I arrived in Marrakech with my two college-aged sons, the older of whom was quite ill from a bad meal in Cairo the day before. We checked into our riad (a traditional Moroccan home converted into a hotel) and made my sick son as comfortable as possible. His only request was to bring him some bread and water. Simple, right?

Not during Ramadan when the entire Muslim world fasts until after sunset. We had several hours until we’d be able to find any food. Still, my youngest son and I went to look and glean as much a sense of this city as we could in our one evening there.

The solar system of old Marrakech spins around the sun that is Djemaa el-Fnaa. From there, the city’s main square, streets and alleyways spiderweb their way through the old medina. My youngest son and I ventured toward the square with motor bikes whizzing past us every few feet, even in the narrowest of alleys. On the way, we thankfully found a small stall selling both bread and water and took these to my other son. Then we retraced our steps to the square to immerse ourselves in as much of Marrakech as one evening would allow.

Marrakech may not be a “typical” Moroccan city. Snake charmers, pet monkeys, buskers, and food vendors beyond count inhabit Jemaa el-Fnaa. It may seem all a show for tourists, but locals congregate there as well to hear the traditional storytellers or just soak in the excitement of the place. So in we waded.

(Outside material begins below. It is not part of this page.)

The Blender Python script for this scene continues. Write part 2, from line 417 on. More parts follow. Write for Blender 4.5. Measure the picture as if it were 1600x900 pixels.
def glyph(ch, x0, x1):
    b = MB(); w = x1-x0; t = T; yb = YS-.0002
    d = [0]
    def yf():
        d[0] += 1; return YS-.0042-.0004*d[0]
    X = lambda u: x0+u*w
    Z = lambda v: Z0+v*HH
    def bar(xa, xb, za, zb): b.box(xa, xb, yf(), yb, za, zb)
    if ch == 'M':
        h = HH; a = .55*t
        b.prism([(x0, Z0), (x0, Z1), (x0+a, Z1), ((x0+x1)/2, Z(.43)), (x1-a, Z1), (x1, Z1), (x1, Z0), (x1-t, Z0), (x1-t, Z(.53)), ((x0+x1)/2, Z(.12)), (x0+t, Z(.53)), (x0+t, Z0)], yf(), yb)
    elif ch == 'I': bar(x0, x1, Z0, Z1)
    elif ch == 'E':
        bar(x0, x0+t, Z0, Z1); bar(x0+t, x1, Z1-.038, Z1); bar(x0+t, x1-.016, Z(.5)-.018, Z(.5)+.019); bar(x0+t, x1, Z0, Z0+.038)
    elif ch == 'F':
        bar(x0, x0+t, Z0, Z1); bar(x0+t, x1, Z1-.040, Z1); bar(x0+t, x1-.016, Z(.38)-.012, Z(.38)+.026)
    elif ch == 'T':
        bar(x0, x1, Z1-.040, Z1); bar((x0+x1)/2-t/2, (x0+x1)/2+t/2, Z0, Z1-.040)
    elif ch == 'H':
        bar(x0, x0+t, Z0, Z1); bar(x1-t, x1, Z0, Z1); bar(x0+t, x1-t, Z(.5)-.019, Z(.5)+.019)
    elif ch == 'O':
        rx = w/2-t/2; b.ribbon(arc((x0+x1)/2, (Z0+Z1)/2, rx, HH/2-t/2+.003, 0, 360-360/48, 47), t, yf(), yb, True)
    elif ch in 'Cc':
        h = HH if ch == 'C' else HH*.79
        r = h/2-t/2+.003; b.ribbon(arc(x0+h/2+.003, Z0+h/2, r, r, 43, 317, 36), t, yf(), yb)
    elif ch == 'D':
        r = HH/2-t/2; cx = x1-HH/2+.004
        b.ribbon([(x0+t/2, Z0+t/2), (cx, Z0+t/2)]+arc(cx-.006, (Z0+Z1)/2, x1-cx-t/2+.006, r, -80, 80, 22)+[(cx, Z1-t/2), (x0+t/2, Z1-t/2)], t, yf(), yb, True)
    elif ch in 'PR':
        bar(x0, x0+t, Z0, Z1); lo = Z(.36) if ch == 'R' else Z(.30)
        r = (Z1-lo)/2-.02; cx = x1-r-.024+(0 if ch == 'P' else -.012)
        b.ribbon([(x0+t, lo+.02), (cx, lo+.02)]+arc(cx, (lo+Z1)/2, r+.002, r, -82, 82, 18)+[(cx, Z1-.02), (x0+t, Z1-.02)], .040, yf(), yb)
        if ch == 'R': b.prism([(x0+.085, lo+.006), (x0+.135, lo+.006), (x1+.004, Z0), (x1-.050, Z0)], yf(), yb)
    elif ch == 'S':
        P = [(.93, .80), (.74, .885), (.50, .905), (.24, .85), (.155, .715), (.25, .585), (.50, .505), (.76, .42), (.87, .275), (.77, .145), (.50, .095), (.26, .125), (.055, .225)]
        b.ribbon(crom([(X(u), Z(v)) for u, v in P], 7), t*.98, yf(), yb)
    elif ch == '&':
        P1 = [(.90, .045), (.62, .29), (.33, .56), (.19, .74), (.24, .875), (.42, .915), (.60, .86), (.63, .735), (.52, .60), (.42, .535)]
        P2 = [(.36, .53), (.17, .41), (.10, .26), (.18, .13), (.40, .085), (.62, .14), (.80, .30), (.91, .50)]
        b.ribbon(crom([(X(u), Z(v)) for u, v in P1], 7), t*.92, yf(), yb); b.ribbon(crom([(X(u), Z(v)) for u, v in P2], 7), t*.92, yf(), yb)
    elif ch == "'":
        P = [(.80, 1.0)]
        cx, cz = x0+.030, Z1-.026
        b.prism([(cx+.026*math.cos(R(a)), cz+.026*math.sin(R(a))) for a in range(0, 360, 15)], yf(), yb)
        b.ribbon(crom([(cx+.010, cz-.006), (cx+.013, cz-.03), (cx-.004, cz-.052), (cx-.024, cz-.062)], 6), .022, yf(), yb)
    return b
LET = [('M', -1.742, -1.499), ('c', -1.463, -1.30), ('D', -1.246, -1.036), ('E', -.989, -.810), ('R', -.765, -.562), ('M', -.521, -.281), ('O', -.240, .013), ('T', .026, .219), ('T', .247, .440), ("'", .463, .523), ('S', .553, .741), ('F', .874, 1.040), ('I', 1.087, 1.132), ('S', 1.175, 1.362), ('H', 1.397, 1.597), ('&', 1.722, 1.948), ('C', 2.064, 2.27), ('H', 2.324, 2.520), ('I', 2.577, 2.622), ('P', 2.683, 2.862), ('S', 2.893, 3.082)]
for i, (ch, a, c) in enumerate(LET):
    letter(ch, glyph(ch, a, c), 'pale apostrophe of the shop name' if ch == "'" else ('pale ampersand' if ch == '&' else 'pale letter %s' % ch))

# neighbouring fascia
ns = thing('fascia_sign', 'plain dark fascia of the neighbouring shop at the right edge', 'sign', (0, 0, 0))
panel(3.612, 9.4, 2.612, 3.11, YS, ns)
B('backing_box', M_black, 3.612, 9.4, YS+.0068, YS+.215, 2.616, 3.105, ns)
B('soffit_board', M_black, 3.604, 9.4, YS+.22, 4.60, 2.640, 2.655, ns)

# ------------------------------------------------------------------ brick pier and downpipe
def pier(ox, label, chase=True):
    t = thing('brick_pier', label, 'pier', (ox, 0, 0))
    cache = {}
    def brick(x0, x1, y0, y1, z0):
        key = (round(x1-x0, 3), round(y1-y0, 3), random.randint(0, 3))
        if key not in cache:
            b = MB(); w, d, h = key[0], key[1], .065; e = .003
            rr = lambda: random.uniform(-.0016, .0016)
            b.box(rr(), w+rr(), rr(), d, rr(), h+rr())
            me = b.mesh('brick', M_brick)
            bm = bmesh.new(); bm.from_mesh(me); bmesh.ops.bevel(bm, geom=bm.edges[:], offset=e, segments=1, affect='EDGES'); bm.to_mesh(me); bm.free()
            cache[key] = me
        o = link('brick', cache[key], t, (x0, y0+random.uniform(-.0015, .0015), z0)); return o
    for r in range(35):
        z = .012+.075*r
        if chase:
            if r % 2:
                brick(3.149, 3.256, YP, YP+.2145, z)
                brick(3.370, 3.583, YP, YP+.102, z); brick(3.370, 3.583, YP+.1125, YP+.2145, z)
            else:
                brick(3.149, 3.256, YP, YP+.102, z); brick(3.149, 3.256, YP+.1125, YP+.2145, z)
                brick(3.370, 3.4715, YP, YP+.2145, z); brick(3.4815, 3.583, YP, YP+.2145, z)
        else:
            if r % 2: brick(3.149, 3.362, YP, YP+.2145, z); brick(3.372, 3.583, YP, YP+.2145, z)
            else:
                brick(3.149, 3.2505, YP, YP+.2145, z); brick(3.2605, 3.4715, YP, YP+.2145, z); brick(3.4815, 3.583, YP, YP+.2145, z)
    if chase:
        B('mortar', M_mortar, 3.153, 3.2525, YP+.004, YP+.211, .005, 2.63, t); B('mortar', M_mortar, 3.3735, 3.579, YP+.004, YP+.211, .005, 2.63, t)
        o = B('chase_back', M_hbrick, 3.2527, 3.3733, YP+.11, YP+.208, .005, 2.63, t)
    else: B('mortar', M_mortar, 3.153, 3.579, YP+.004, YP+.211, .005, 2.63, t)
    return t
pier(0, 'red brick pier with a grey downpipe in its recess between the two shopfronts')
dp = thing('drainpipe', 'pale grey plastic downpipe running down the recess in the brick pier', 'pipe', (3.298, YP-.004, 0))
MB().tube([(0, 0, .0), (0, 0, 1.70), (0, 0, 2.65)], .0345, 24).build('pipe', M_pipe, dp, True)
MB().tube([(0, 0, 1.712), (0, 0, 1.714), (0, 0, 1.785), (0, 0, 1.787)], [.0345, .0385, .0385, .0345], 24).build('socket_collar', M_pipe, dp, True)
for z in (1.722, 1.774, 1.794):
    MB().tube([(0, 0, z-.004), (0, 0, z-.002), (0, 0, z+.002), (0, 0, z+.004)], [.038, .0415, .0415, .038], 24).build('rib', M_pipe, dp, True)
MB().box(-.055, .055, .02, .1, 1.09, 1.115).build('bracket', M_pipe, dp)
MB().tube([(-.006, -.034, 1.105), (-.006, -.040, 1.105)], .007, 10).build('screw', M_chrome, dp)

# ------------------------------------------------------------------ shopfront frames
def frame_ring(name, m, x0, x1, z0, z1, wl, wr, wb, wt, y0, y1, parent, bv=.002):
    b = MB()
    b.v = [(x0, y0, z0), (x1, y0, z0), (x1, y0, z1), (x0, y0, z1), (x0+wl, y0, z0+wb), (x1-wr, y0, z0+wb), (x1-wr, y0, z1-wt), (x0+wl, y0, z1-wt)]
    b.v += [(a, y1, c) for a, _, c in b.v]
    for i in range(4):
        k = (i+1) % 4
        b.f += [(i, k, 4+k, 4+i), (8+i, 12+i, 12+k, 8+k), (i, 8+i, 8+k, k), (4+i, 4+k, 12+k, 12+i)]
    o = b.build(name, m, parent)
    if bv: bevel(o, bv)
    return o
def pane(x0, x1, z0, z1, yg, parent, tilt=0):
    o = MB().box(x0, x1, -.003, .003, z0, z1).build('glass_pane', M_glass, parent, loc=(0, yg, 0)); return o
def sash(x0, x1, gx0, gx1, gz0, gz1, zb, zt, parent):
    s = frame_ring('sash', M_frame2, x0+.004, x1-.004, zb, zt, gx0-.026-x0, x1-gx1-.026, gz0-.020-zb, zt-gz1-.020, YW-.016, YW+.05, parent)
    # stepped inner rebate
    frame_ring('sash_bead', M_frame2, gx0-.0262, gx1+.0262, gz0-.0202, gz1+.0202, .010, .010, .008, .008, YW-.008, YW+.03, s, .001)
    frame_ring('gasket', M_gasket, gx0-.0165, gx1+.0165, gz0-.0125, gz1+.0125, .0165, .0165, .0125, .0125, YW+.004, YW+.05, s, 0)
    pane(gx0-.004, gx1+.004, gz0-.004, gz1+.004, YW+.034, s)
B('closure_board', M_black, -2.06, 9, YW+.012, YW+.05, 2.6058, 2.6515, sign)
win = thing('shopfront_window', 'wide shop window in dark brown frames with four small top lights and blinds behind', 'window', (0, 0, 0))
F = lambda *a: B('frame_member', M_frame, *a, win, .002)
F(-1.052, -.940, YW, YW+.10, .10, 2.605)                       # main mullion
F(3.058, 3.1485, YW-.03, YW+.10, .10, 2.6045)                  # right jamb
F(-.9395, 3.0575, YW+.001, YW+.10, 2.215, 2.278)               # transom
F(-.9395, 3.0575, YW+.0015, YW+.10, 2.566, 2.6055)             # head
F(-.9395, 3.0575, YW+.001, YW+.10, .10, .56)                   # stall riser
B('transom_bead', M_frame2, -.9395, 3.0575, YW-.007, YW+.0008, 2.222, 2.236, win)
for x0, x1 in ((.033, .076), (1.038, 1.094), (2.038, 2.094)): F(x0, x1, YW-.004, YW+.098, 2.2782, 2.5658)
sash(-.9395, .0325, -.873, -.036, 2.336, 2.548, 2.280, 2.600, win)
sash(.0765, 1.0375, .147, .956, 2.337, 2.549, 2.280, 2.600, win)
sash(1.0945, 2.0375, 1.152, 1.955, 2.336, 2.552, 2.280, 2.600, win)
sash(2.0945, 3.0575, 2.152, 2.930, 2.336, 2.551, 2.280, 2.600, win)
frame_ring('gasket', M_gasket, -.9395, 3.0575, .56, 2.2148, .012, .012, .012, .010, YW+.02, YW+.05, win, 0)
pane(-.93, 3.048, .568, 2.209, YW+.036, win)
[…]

If you want to shop, head to the nearby souk. Clothing, arts and crafts, dried fruit, spices — all that and more awaits. But we simply wanted to absorb the vibe. We ate at a touristy restaurant overlooking the square … mostly for the view it provided. When the chicken tagine I ordered arrived, it was covered by a traditional colorful ceramic cone. The waiter lifted the cone to reveal the stew-like Moroccan staple of chicken, potatoes, carrots, and peas flavored with turmeric, saffron, and garlic and topped by two large halved lemons. After our meal, we wandered past the lamp sellers, musicians, horse carriages, and the food stalls wafting the scent of spices and roasting meat throughout the square. Eventually, we headed back to our riad down alleys now quiet, almost desolate, dark yet without menace.

Our riad, like most in Marrakech, had its own charms with lounging areas and a small pool in the courtyard.

Morning brought more exploration, down new alleys as we watched Marrakech come to life. So too did my oldest son, who was feeling much better after a night of rest. As we left this city, I realized that the short time there afforded us only a glimpse. A taste — and a spicy one at that. One that made me realize I must one day return.

After all, there are so many alleys left unexplored.